A World Bank report says the global economy is recovering. Trouble is it won't feel like a recovery.

According to the report, global GDP, which fell by 2.2% in 2009, is expected to grow 2.7% this year and 3.3% in 2011. Growth will be more spectacular in developing countries. But the report warns it could take years before countries recoup the losses incurred in the worse financial meltdown since the Great Depression. We could be looking at 10 years of sub-optimal growth with more government intervention and increased risk aversion.

At the same time, this recovery is fragile. As Dan Froomkin from Harvard University's Nieman Foundation for Journalism says, there are seven potential time bombs ticking away.
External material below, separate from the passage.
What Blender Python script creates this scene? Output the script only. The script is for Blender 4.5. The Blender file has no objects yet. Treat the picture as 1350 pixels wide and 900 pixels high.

1. The middle class may never be the same again with the boomers accumulating massive debt in the chase to get rich and ultimately watching their retirement incomes evaporate.

2. The recovery will take a long time.

3. It might only be temporary. Think about it. The construction industry, housing and credit bubble created all the growth that created the recovery following the tech meltdown. What will take it's place? No one's worked that one out yet.

4. We don't have the tools for recovery. Traditionally, central banks have lowered interest rates to stimulate growth following a recession. It's impossible to do that in the US when rates are close to zero. Another way is for governments to spend. They have already done that but how much more can they keep doing it.

5. Governments have created massive deficits but the real risk is cutting back spending too soon. In 1937, the Roosevelt administration did that and the economy went downhill. The only thing that saved the US was what economist Paul Krugman calls the "massive deficit-financed public works program", otherwise known as World War Two.

6. Whatever is driving the market rally could go away. How long will those forces, will be in play.

7. The Us banking sector has not yet been pulled into line and is still up to its old tricks.

Don't bet on a recovery. We're not out of the woods yet. And in any case, it will take many years before it will feel anywhere near to a real recovery.